Let’s pause here to acknowledge that, yes, Collins is a management guru, and as you may have read elsewhere in this issue, gurudom is fraught with peril. But the years of work that went into Good to Great yields some provocative and controversial insights. Such as: Charisma is a liability — something to be overcome, like a speech impediment. Executive compensation and company performance are not linked. And — brace yourself — technology has nearly zilch to do with sparking a company’s transformation from run-of-the-mill to top-of-the-hill.
So what does it take to go from good to great? One of the keys is what Collins calls the “Level 5” leader.
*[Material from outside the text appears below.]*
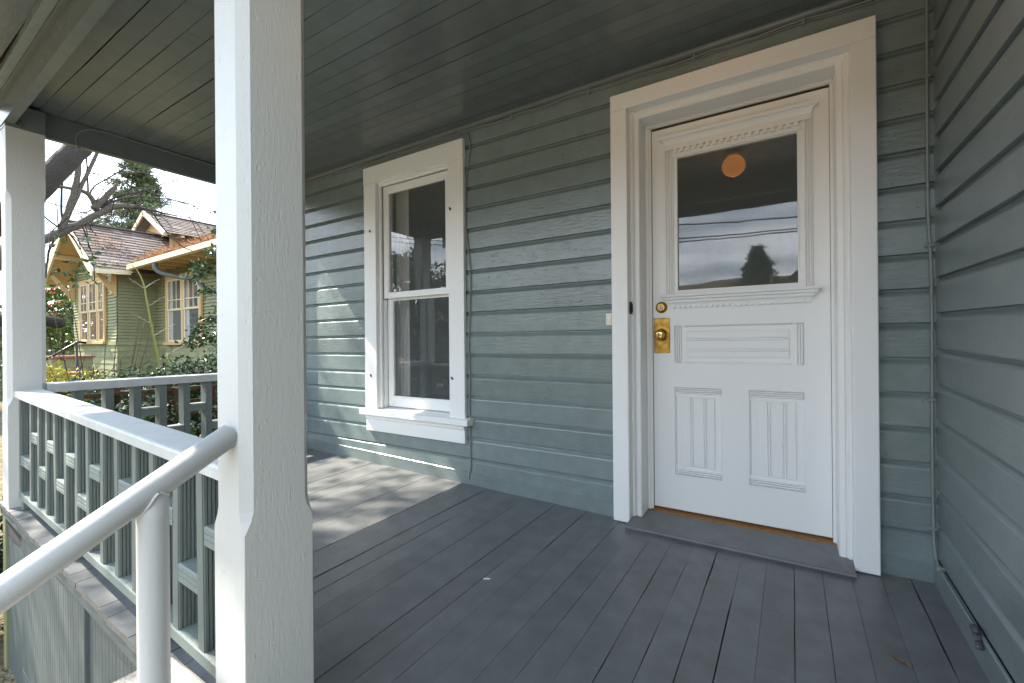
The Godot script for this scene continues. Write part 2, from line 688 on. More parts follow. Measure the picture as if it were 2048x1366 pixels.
func porch_floor() -> void:
	var o := thing("porch_floor", "porch floor of dark grey painted boards running out from the siding", "floor", Vector3.ZERO, "", "structure")
	var w := 0.098
	var kinds: Array = []
	for g in 14:
		kinds.append(plank_mesh(w, 0.024, 12, 100 + g, [0.0012, 0.0045, 0.002, 0.0055, 0.0015, 0.003, 0.0008][g % 7]))
	var x := -4.02
	var i := 0
	while x < SIDE_X + 0.02:
		var m := part("plank", kinds[(i * 5) % 14], "floor%d" % [0, 1, 2, 0, 2, 1, 0][i % 7], o)
		m.position = Vector3(x, floor_y(x + w / 2, 0) + rng.randf_range(-0.0012, 0.0012), 0.002)
		m.rotation.x = SLOPE
		m.rotation.z = -0.017 if x < -0.85 else 0.0
		m.scale.z = edge_z(x) + (0.0 if x < -1.2 else 0.02) + rng.randf_range(-0.004, 0.004)
		x += w
		i += 1
	# dark space under the boards and the joist they lie on
	part("subfloor", one(Vector3(-3.98, -1.12, 0.0), Vector3(SIDE_X, -1.0, 1.70)), "dark", o)


func porch_ceiling() -> void:
	var o := thing("porch_ceiling", "grey green painted board ceiling over the porch", "ceiling", Vector3.ZERO, "", "structure")
	var w := 0.083
	var z := 0.0
	var kinds: Array = []
	for g in 14:
		kinds.append(plank_mesh(w, 0.02, 14, 300 + g, [0.006, 0.002, 0.0035, 0.0075, 0.001, 0.005, 0.003][g % 7], 0.0011))
	var i := 0
	while z < 1.70:
		var joint := rng.randf_range(-3.0, -0.2)
		var segs: Array = [[-3.87, SIDE_X]]
		if i % 3 == 1:
			segs = [[-3.87, joint], [joint + 0.002, SIDE_X]]
		for s in segs:
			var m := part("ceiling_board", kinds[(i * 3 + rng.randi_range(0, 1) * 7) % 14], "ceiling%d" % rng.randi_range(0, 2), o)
			m.transform = Transform3D(Basis(Vector3(0, 0, 1), Vector3(0, -1, 0), Vector3(s[1] - s[0], 0, 0)), Vector3(s[0], CEIL + rng.randf_range(-0.001, 0.001), z))
		z += w
		i += 1
	var st2 := mk()
	prism(st2, quarter(0.026), Vector3(-3.87, CEIL - 0.001, 0.001), Vector3(SIDE_X, CEIL - 0.001, 0.001), Vector3(0, 0, 1), Vector3.DOWN)
	part("cove_moulding", st2, "ceiling0", o)
	part("ceiling_deck", one(Vector3(-4.0, CEIL + 0.022, -0.1), Vector3(SIDE_X + 0.1, CEIL + 0.05, 1.72)), "dark", o)


func quarter(r: float) -> PackedVector2Array:
	var p := PackedVector2Array([Vector2.ZERO])
	for k in 6:
		var a := PI / 2 * k / 5.0
		p.append(Vector2(cos(a) * r, sin(a) * r))
	return p


# ---------------------------------------------------------------- walls
func siding_profile(h: float, out := 0.0) -> PackedVector2Array:
	# x: out of the wall, y: up; the top edge is coved back under the board above
	var p := PackedVector2Array([Vector2(-0.024, 0.0005), Vector2(out - 0.001, 0.0005), Vector2(out, 0.0015)])
	if h > 0.05:
		for q in [[0.0, 0.031], [-0.002, 0.0255], [-0.007, 0.019], [-0.013, 0.0135], [-0.0165, 0.007], [-0.0175, 0.0]]:
			p.append(Vector2(out + q[0], h - q[1]))
	else:
		p.append(Vector2(out, h))
	p.append(Vector2(-0.024, h))
	return p


func wall_run(o: Node3D, x0: float, x1: float, y0: float, y1: float, z: float, mat: String, k: int) -> void:
	var st := mk()
	prism(st, siding_profile(y1 - y0, 0.0), Vector3(x0, y0, z), Vector3(x1, y0, z), Vector3(0, 0, 1), Vector3.UP)
	part("siding_board", st, mat + str(k), o)


func back_wall() -> void:
	var o := thing("back_wall", "house wall of grey green horizontal siding behind the porch", "wall", Vector3.ZERO, "", "structure")
	# joints: board k runs from J(k+1) up to J(k)
	for k in range(-1, 16):
		var yt := 1.161 - PITCH * (k - 1)
		var yb := yt - PITCH
		if k < 0:
			yt = CEIL
		var spans: Array = [[WALL_L, SIDE_X + 0.03]]
		# cut out window (with casing behind it) and door
		var cuts: Array = []
		if yt > -0.60 and yb < 1.29:
			cuts.append([-2.74, -1.90])
		if yb < 1.29:
			cuts.append([-0.76, 0.245])
		for c in cuts:
			var nx: Array = []
			for s in spans:
				if c[0] > s[0] and c[1] < s[1]:
					nx.append([s[0], c[0]])
					nx.append([c[1], s[1]])
				else:
					nx.append(s)
			spans = nx
		for s in spans:
			var zz := rng.randf_range(-0.0012, 0.0012)
			var mid: float = 0.0
			if s[1] - s[0] > 2.0 and k % 2 == 1:
				mid = rng.randf_range(s[0] + 0.7, s[1] - 0.5)
				wall_run(o, s[0], mid, yb, yt, zz, "siding_x", rng.randi_range(0, 2))
				wall_run(o, mid + 0.0012, s[1], yb, yt, zz + 0.0006, "siding_x", rng.randi_range(0, 2))
			else:
				wall_run(o, s[0], s[1], yb, yt, zz, "siding_x", rng.randi_range(0, 2))
	# old nail holes and flecks in the paint
	var nh := mk()
	for k in 90:
		var x := rng.randf_range(-1.78, -0.84)
		var y := rng.randf_range(-0.75, 1.1)
		if k < 45:
			y = rng.randf_range(0.15, 0.62)
			x = lerpf(-1.7, -0.86, sqrt(rng.randf()))
		elif k > 70:
			x = rng.randf_range(0.30, 0.45)
		var rr := rng.randf_range(0.0012, 0.0034)
		if fposmod(1.161 - y, PITCH) < 0.032 or fposmod(1.161 - y, PITCH) > PITCH - 0.006:
			continue
		lathe(nh, [Vector2(rr, 0.0), Vector2(rr * 0.8, 0.0015), Vector2(0, 0.0015)], Vector3(x, y, 0.0006), Vector3(0, 0, 1), 7)
	part("nail_holes", nh, "weather", o).set_meta("kind", "stuff")
	# the narrow bottom board and the skirting that follows the sloping floor
	for s in [[WALL_L, -0.76], [0.245, SIDE_X + 0.03]]:
		var a: float = s[0]
		var b: float = s[1]
		for row in 2:
			var st := mk()
			var ja := -0.8695 + 0.0217 * maxf(0.0, -0.83 - a)
			var jb := -0.8695 + 0.0217 * maxf(0.0, -0.83 - b)
			var top_a := -0.764 if row == 0 else ja
			var top_b := -0.764 if row == 0 else jb
			var bot_a := ja if row == 0 else floor_y(a, 0) - 0.01
			var bot_b := jb if row == 0 else floor_y(b, 0) - 0.01
			var out := 0.0 if row == 0 else 0.004
			for e in [[a, bot_a, top_a, b, bot_b, top_b]]:
				var p := [Vector3(e[0], e[1], out), Vector3(e[3], e[4], out), Vector3(e[3], e[5] - 0.016, out), Vector3(e[0], e[2] - 0.016, out), Vector3(e[0], e[2], out - 0.017), Vector3(e[3], e[5], out - 0.017)]
				quad(st, p[0], p[1], p[2], p[3], Vector3(0, 0, 1))
				quad(st, p[3], p[2], p[5], p[4], Vector3(0, 1, 1))
				quad(st, p[4], p[5], p[5] + Vector3(0, 0, -0.02), p[4] + Vector3(0, 0, -0.02), Vector3.UP)
				quad(st, p[0], p[1], p[1] + Vector3(0, 0, -0.02), p[0] + Vector3(0, 0, -0.02), Vector3.DOWN)
			part("siding_board" if row == 0 else "skirting_board", st, "siding_x%d" % row, o)
	# the solid wall behind the boards, open at the window and the door
	var core := [
		[Vector3(WALL_L, -1.2, -0.17), Vector3(-2.70, 1.6, -0.024)], [Vector3(-2.70, 1.235, -0.17), Vector3(-1.94, 1.6, -0.024)],
		[Vector3(-2.70, -1.2, -0.17), Vector3(-1.94, -0.52, -0.024)], [Vector3(-1.94, -1.2, -0.17), Vector3(-0.72, 1.6, -0.024)],
		[Vector3(-0.72, 1.20, -0.17), Vector3(0.20, 1.6, -0.024)], [Vector3(-0.72, -1.2, -0.17), Vector3(0.20, -0.97, -0.024)], [Vector3(0.20, -1.2, -0.17), Vector3(0.8, 1.6, -0.024)]]
	part("wall_core", boxes(core), "dark", o)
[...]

This person, the CEO or top executive, tends to be a selfless individual who attracts like-minded folks and gets them to work thoughtfully toward a set objective. The model here is Abe Lincoln — stoic, iron-willed, and skilled in the art of moral suasion. The foil is a leader who lusts for the limelight and spends more time polishing a book proposal than refining corporate strategy. (Think Al Dunlap, former CEO of Sunbeam.) More about Sg Online Casino
Under the guidance of this modest but determined leader, a company must come to terms with three tough questions: What can it be the best at? What drives its economic engine? And what are its people passionate about? That’s roughly the pattern Darwin E. Smith followed when he became CEO of Kimberly-Clark in 1971. At the time, the company was a laggard. But during his 20-year tenure, Smith, who had been the mild-mannered in-house corporate lawyer, provided shareholders with cumulative returns 4.1 times the rise in the general market — far outstripping rival Scott Paper. Smith’s daring, company-redefining move came early on when he sold Kimberly-Clark’s beloved mills, abandoning the coated-paper business for investments in consumer products like Huggies and Kleenex.
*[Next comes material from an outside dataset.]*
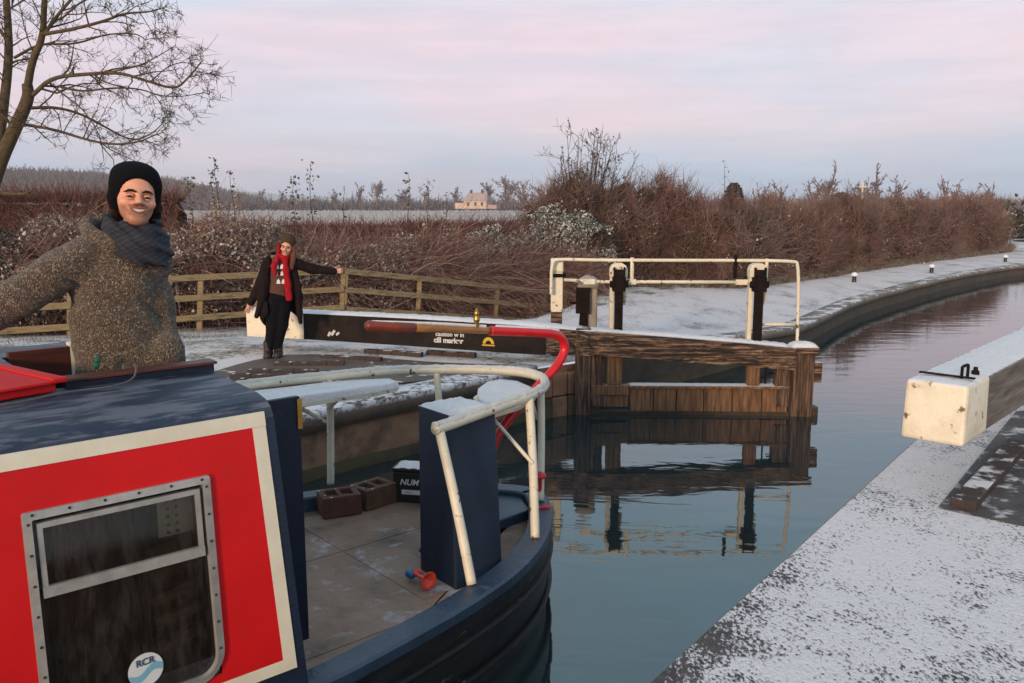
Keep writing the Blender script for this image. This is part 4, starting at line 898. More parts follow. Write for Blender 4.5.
M['skin'] = skinmat('warm_skin', (.74, .38, .25), True); M['skinw'] = skinmat('pale_skin', (.66, .36, .26))
M['lip'] = mat('lips', (.34, .12, .085), rough=.45, bump=0); M['teeth'] = mat('teeth', (.75, .70, .62), rough=.3, bump=0)
M['eye'] = mat('eye_white', (.20, .15, .13), rough=.2, bump=0); M['iris'] = mat('dark_iris', (.025, .016, .010), rough=.15, bump=0)
M['hair'] = mat('dark_brown_hair', (.018, .010, .007), (.03, .017, .011), 60, .86, .6, 150); M['stubble'] = mat('reddish_stubble', (.15, .06, .032), (.26, .115, .065), 110, .85, .9, 260, bdist=.004)
M['redhair'] = mat('auburn_hair', (.20, .055, .025), (.10, .028, .014), 50, .6, .7, 120)
M['beanie'] = mat('black_knit', (.003, .003, .004), (.007, .007, .009), 90, .95, .8, 120, stretch=(1, 1, .5))
def knitmat():
    m = bpy.data.materials.new('flecked_brown_knit'); m.use_nodes = True; nt = m.node_tree; N = nt.nodes; L = nt.links; p = N['Principled BSDF']; p.inputs['Roughness'].default_value = .95; p.inputs['Sheen Weight'].default_value = .15
    tc = N.new('ShaderNodeTexCoord'); v = N.new('ShaderNodeTexVoronoi'); v.inputs['Scale'].default_value = 150; L.new(tc.outputs['Object'], v.inputs['Vector'])
    s = N.new('ShaderNodeSeparateColor'); L.new(v.outputs['Color'], s.inputs[0]); cr = N.new('ShaderNodeValToRGB'); L.new(s.outputs[0], cr.inputs[0])
    e = cr.color_ramp.elements; e[0].position = 0; e[0].color = (.045, .030, .020, 1); e[1].position = 1; e[1].color = (.34, .27, .20, 1)
    for pos, c in ((.35, (.085, .058, .038)), (.68, (.12, .085, .057)), (.88, (.19, .145, .10))): q = e.new(pos); q.color = (*c, 1)
    L.new(cr.outputs[0], p.inputs[0]); b = N.new('ShaderNodeBump'); b.inputs['Strength'].default_value = .9; b.inputs['Distance'].default_value = .012; b.invert = True; L.new(v.outputs['Distance'], b.inputs['Height']); L.new(b.outputs[0], p.inputs['Normal']); return m
M['knit'] = knitmat()
def stripemat():
    m = bpy.data.materials.new('navy_striped_scarf'); m.use_nodes = True; nt = m.node_tree; N = nt.nodes; L = nt.links; p = N['Principled BSDF']; p.inputs['Roughness'].default_value = .9
    tc = N.new('ShaderNodeTexCoord'); mp = N.new('ShaderNodeMapping'); mp.inputs['Rotation'].default_value = (0, R(28), 0); L.new(tc.outputs['Object'], mp.inputs[0])
    wv = N.new('ShaderNodeTexWave'); wv.bands_direction = 'Z'; wv.inputs['Scale'].default_value = 14; wv.inputs['Distortion'].default_value = 6; wv.inputs['Detail'].default_value = 2; wv.inputs['Detail Scale'].default_value = .6; L.new(mp.outputs[0], wv.inputs['Vector'])
    r = N.new('ShaderNodeMapRange'); r.inputs[1].default_value = .72; r.inputs[2].default_value = .9; L.new(wv.outputs['Fac'], r.inputs[0])
    x = N.new('ShaderNodeMixRGB'); L.new(r.outputs[0], x.inputs[0]); x.inputs[1].default_value = (.016, .018, .026, 1); x.inputs[2].default_value = (.030, .033, .042, 1); L.new(x.outputs[0], p.inputs[0])
    n = N.new('ShaderNodeTexNoise'); n.inputs['Scale'].default_value = 120; L.new(tc.outputs['Object'], n.inputs['Vector']); b = N.new('ShaderNodeBump'); b.inputs['Strength'].default_value = .5; b.inputs['Distance'].default_value = .004; L.new(n.outputs[0], b.inputs['Height']); L.new(b.outputs[0], p.inputs['Normal']); return m
M['scarf'] = stripemat(); M['denim'] = mat('dark_jeans', (.015, .018, .028), (.01, .012, .02), 40, .85, .3, 90)
M['coat'] = mat('dark_brown_coat', (.018, .010, .010), (.010, .006, .006), 20, .9, .5, 60); M['wtrouser'] = mat('black_trousers', (.003, .003, .005), (.006, .006, .009), 20, .85, .3, 60)
M['wjumper'] = mat('brown_jumper', (.13, .06, .045), (.09, .04, .03), 60, .95, .5, 100); M['redscarf'] = mat('red_scarf', (.50, .012, .02), (.25, .008, .012), 45, .9, .8, 80)
M['boot'] = mat('dark_leather_boot', (.035, .020, .016), (.02, .012, .01), 30, .5, .4, 60); M['fur'] = mat('grey_fur', (.20, .15, .12), (.34, .29, .26), 60, 1, 1, 120); M['wglove'] = mat('pale_hand', (.42, .26, .20), rough=.6, bump=0)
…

The Smith parable of corporate rebirth replays itself in various forms throughout the book. Collins finds that corporations can reconstitute themselves as long as they have the right people and values. That idea seems simple, but it is at odds with theories touted by thinkers like Harvard Business School professor Clayton Christensen. He maintains that some corporate cultures simply cannot meet the challenges posed by innovation and must respond to threats from new technologies by building outside ventures. One of Christensen’s scariest examples is Digital Equipment, which squandered the opportunities presented by the PC revolution even though it was well equipped to build cheap PCs. But Christensen’s theory, taken almost as gospel in the late 1990s, often hasn’t panned out. Exhibit A: Walmart.com, a separate, venture-backed company that is now being yanked back under Wal-Mart’s (WMT) corporate roof.
Collins reconciles his work with Christensen’s this way: “We’ve known that companies couldn’t change, but we never knew why,” he says. “This book gives us some answers.” In Digital’s case, for instance, Collins says that Ken Olson, the former CEO, wasn’t the sort of Level 5 leader needed to effect dramatic change and make it work. “Change is really difficult,” Collins says. “But we’ve shown that it’s simply not impossible.”
Collins does butt up against some practical limitations, however. After all, how does one get an accurate assessment of a company’s success if its leaders are too modest to talk about it frankly? Collins and his merry band of Chimps often heard executives say things like “I guess we were just lucky” instead of delving into what really drove success. And there’s a sense that in many of these companies the essence of success can never be truly known — nor does it always last. Gillette, for example, had a great run under CEO Colman Mockler, but things fell apart soon after his untimely death.
Still, it’s true that great leaders aren’t always what we expect them to be. Corporate boards are often seduced by celebrity executives, opting to pass over the taciturn standouts in their ranks. That can lead to trouble: Consider the luck Kodak (EK) had with George Fisher or Hewlett-Packard (HP) with Carly Fiorina or Sunbeam (SOCNQ) with Al Dunlap. These companies were looking for what they thought a leader should be; they weren’t asking hard questions. Collins reminds us that great leaders are everywhere among us, easy to overlook and wonderfully serendipitous to find. Keep your eyes peeled.